As 2005 winds to a close, so too the boring parade of “Ten Best” lists. And now, with the last Sunday of the year gone, the newspaper columnists will move on to their “New in 2006!” pieces while the internet stragglers take up the rear with a more interesting bunch of kudos. GreenCine has been diligently covering the whole year-end shebang, and today the site has a bunch of interesting links to everything from DVDTalk and others ranging from Best Schlock of 2005 to Top 20 Adult DVDs, which feature lists from both male and female reviewers, to the most interesting, Top 10 Obscure Outsider Homemade Movies on DVD That You Probably Never Heard Of in 2005. The list is by DVDTalk’s Bill Gibron, and I’ve heard of only two of his 10. One is The American Astronaut, Cory McAbee’s black-and-white indie fantasia.
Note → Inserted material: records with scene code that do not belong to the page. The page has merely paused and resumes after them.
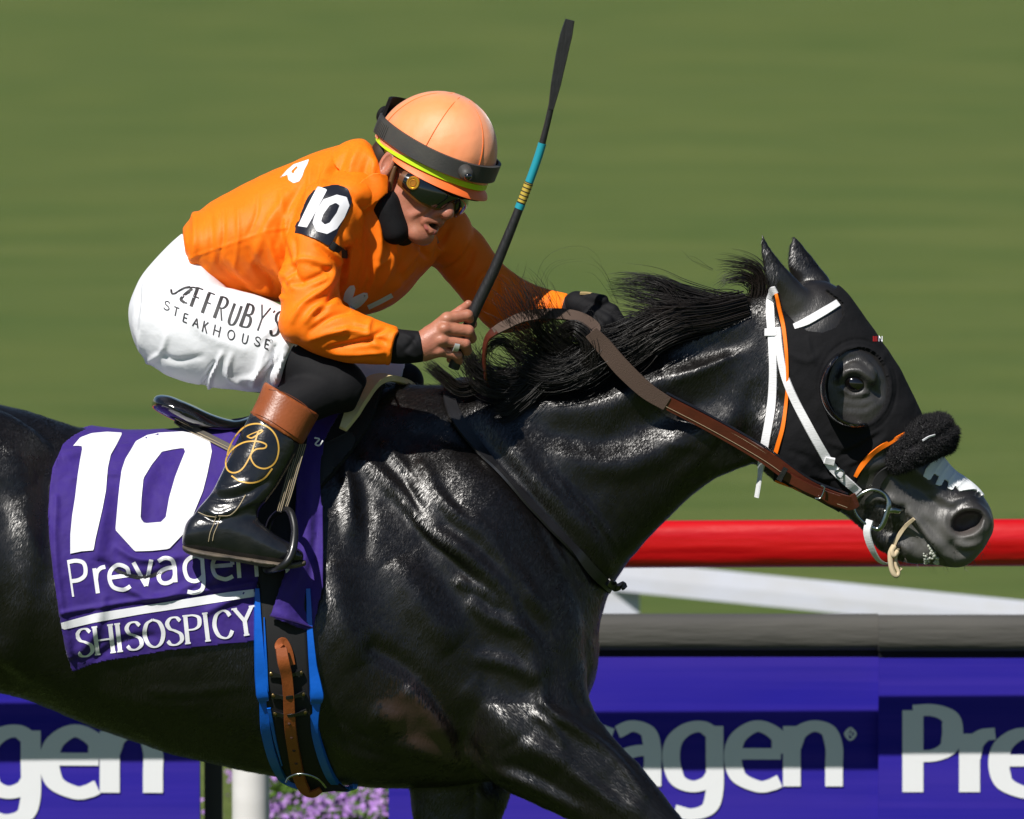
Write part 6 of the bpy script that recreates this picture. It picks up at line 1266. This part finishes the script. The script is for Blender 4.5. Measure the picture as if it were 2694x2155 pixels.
# ---- gloved left hand
gl = [pc((1215, 640, -10), (1260, 655, 20), 28, 27), pc((1250, 640, 20), (1290, 655, 44), 17, 15), pc((1290, 655, 44), (1308, 680, 52), 14, 12), pc((1245, 655, 30), (1278, 676, 60), 16, 14), pc((1278, 676, 60), (1290, 700, 62), 13, 11), pc((1235, 668, 36), (1260, 692, 64), 15, 13), pc((1225, 675, 36), (1240, 700, 60), 14, 12), pc((1235, 628, 10), (1270, 632, 40), 14, 12)]
obj('glove', remesh(gl, .0026, 3), LEGG, jock)
obj('glove_tab', strap([(1222, 619, 14), (1240, 620, 20), (1262, 627, 30)], 8, 4, None, nrm=[0, -.4, .9]), mat('brass_tab', (.35, .26, .12), .5), jock)
obj('finger_ring', (lambda c, ax: tube(np.array([[c + ax * o_ * S + (np.cos(t) * np.cross(ax, [0, 0, 1.]) + np.sin(t) * np.cross(ax, np.cross(ax, [0, 0, 1.]))) * r_ * S for t in np.linspace(0, 2 * math.pi, 28, endpoint=False)] for o_, r_ in ((-5.5, 13.2), (-5.5, 14.4), (5.5, 14.2), (5.5, 13))])))(P(959, 727, 272), (lambda v: v / np.linalg.norm(v))(P(979, 724, 268) - P(931, 716, 281))), mat('silver_ring', (.75, .74, .70), .35, .5, metal=.6), jock)
# ================================================================ WHIP
whip = thing('riding_whip', 'black riding whip with turquoise and yellow wraps held up in the jockey’s bare hand', 'whip', tuple(P(965, 740, 250)))
WB = mat('whip_black', (.014, .014, .015), .5, .5, bump=[((220, 220, 60), .0012, 2)])
wp = [(955, 775, 236), (968, 738, 244), (985, 690, 248), (1001, 650, 250), (1040, 570, 256), (1085, 460, 262), (1130, 340, 268), (1150, 270, 272), (1166, 200, 276)]
obj('handle', wire(wp[:5], [12, 12, 12, 12.5, 11.5], 14), WB, whip); obj('shaft', wire(wp[4:], [11.5, 9.5, 7.6, 6.5, 6.5], 14), WB, whip)
def seg(t0, t1, r, m_, nm):
    p = cr(wp, 10); ln = np.linspace(0, len(wp) - 1, len(p)); y = p[:, 1]; k = (y <= t0) & (y >= t1); obj(nm, wire(p[k], r, 14, 2), m_, whip)
TQ = mat('turquoise_wrap', (.01, .28, .36), .5); YW = mat('yellow_wrap', (.50, .36, .05), .5)
def segy(ya, yb, r, m_, nm, n=5):
    p = cr(wp, 30); ys = np.linspace(ya, yb, n); o = np.argsort(p[:, 1]); q = [(np.interp(y, p[o, 1], p[o, 0]), y, np.interp(y, p[o, 1], p[o, 2])) for y in ys]; return obj(nm, wire(q, r, 14, 2), m_, whip)
segy(384, 302, 8.8, TQ, 'turquoise_grip'); yw = segy(426, 386, 9.4, YW, 'yellow_grip'); segy(440, 429, 9.8, TQ, 'turquoise_grip')
for k in range(5): segy(421 - k * 8, 419 - k * 8, 9.8, WB, 'dark_ring', 2)
obj('flap', strap([(1160, 230, 275), (1170, 180, 278), (1182, 120, 280), (1192, 75, 282), (1200, 42, 283)], [12, 21, 25, 26, 20], 7, None, nrm=[0, -1, 0]), WB, whip)
# ================================================================ SADDLE
saddle = thing('saddle', 'small black racing saddle with upturned glossy rear and cream foam front', 'saddle', tuple(P(600, 880, 0)))
cant = [(319, 847, 319, 858, 20, 10), (330, 832, 332, 868, 70, 10), (360, 834, 366, 886, 105, 5), (400, 852, 408, 904, 112, 0), (448, 876, 452, 916, 105, 0), (500, 884, 505, 915, 100, 0), (560, 862, 565, 915, 100, 0), (630, 835, 640, 900, 105, 0), (700, 808, 715, 890, 90, 0), (750, 796, 765, 870, 60, 0)]
sv = remesh([loft(cant, 40)], .0045, 5); sn = normals(*sv); sv = (brush(sv[0], sn, [([(345, 850), (380, 868), (430, 890)], 10, -5), ([(380, 850), (430, 872), (490, 890)], 8, 4), ([(420, 880), (470, 892), (520, 896)], 7, -4)], both=True, facing=False), sv[1])
obj('seat', sv, CUP, saddle); SDB = bvh_of(*sv)
obj('cantle_strap', strap([(368, 886), (400, 903), (440, 922), (484, 944), (520, 960)], [12, 18, 18, 18, 18], 4, [SDB, CB], 4, nrm=[-.2, -.9, .3]), mat('grey_brown_leather', (.07, .06, .05), .6), saddle)
ss = [strap([(368 + dx_, 886 + dy_), (400 + dx_, 903 + dy_), (440 + dx_, 922 + dy_), (484 + dx_, 944 + dy_)], 1.2, 1, [SDB, CB], 9) for dx_, dy_ in ((0, -5), (-1, 0), (-2, 5))]
obj('strap_stitching', join(ss), STITCH, saddle)
obj('foam_pad', strap([(722, 905, 196), (742, 870, 176), (760, 838, 146), (784, 809, 100), (812, 799, 50), (842, 806, 5), (868, 822, -45), (880, 850, -110)], [18, 34, 40, 38, 32, 26, 22, 20], 11, None, nrm=[[-.2, -.95, .2], [-.25, -.9, .35], [-.2, -.8, .55], [-.1, -.55, .8], [0, -.3, .95], [0, -.1, 1], [0, .3, .95], [0, .7, .7]]), FOAM, saddle)
pad = [(806, 800), (812, 812), (800, 838), (790, 870), (776, 905), (735, 962), (700, 1005), (672, 1036), (660, 1100), (650, 1240), (545, 1240), (530, 1170), (532, 1100), (560, 1000), (620, 925), (680, 895), (735, 870), (765, 830), (790, 800)]
pv = shell(HV, HF, HN, pad, off=11, relax=3, both=True); obj('black_pad', pv, BWEB, saddle)
pp_ = [(640, 958), (655, 945), (734, 904), (745, 910), (752, 924), (748, 940), (672, 1030), (660, 1015), (645, 985)]
def pd(Q): A, _, _ = cast(Q, HB, 22); return A
rp_ = grid_patch(pp_, [], 4, pd); rp_ = (smoothv(rp_[0], rp_[1], 8), rp_[1]); rn = normals(*rp_)
q_ = proj(rp_[0]); rv = rp_[0] - np.array([0, 1, 0]) * (.0012 * np.sin((q_[:, 1] * .93 + q_[:, 0] * .45) * .9))[:, None]
obj('ribbed_pocket', skirt(rv, rv + np.array([0, .014, 0]), rp_[1]), mat('ribbed_rubber', (.022, .022, .023), .75), saddle)
obj('saddle_logo', wire([(662, 922, 262), (672, 925, 262), (664, 935, 262), (672, 938, 262), (680, 928, 262)], 1.8, 6), WNYL, saddle)
for k, (dx_, dd_) in enumerate(((0, 6), (12, 2))):
    lt = obj('stirrup_leather', strap([(628 + dx_, 935, 282 + dd_), (612 + dx_, 990, 296 + dd_), (598 + dx_, 1040, 304 + dd_), (588 + dx_ * .8, 1078, 308 + dd_)], 13, 4, None, nrm=[-.3, -.9, 0]), mat('dark_leather', (.035, .03, .026), .6), saddle)
    obj('stitching', join([strap([(628 + dx_ + e_, 935, 287 + dd_), (612 + dx_ + e_, 990, 301 + dd_), (598 + dx_ + e_, 1040, 309 + dd_), (588 + dx_ * .8 + e_, 1076, 313 + dd_)], 1.3, 1, None) for e_ in (-4, 0, 4)]), STITCH, lt)
obj('stirrup', wire([(598, 1074, 312), (612, 1080, 330), (620, 1110, 352), (619, 1140, 372), (612, 1170, 386), (596, 1192, 388), (570, 1200, 350), (560, 1196, 305), (562, 1160, 290), (564, 1115, 288), (574, 1090, 296)], [7, 8, 8, 9, 9, 8, 8, 8, 7, 7, 7], 10, 6, closed=True), mat('stirrup_black', (.012, .012, .013), .35, .5, coat=.3), saddle)
obj('far_stirrup', wire([(748, 1074, -312), (766, 1080, -330), (770, 1140, -380), (746, 1192, -380), (710, 1196, -305), (724, 1090, -296)], 7, 10, 6, closed=True), BLEA, saddle)
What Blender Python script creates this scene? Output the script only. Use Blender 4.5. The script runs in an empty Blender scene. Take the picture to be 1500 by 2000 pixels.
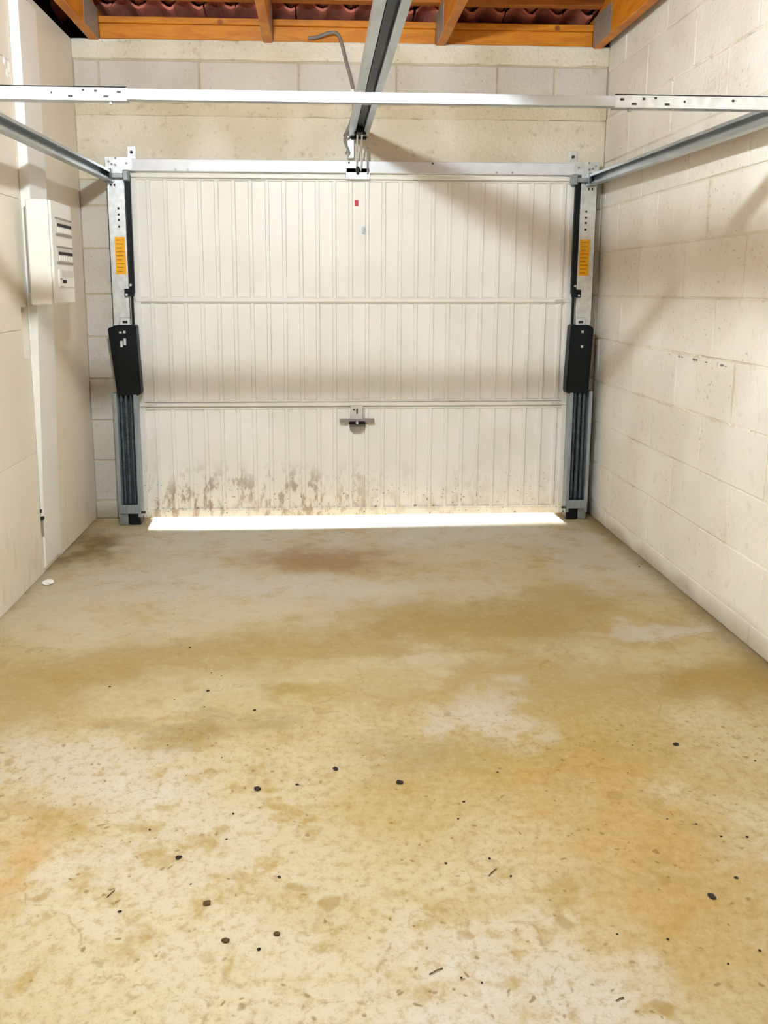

The other is Reflections of Evil, Damon Packard’s unclassifiable pop-culture mash. I only know it because he sent me a DVD of it years ago — it was made in 2002 — and I kept watching it in bits and pieces, never really figuring out whether there was some genius in there or whether it was just a filmmaking mess. So, I thank Gibron for putting it in context:

“Along with the sublime Giuseppe Andrews, Damon Packard is a true God of the outsider effort. Using a style that can best be described as mise-en-mess, and a persona filled with equal parts Tourettes and talent, this true independent maverick has mixed his 70s obsessions with his hatred of the world to weave a truly inspired expression of self. Packard plays an overweight street vendor dealing with the death of his sister. In between his profane public outbursts, we witness clips from The ABC Movie of the Wee, a young Stephen Spielberg onset, and footage from the Universal Studio tour. As a film, it’s fascinating. As a cry for help, it’s downright disturbing.”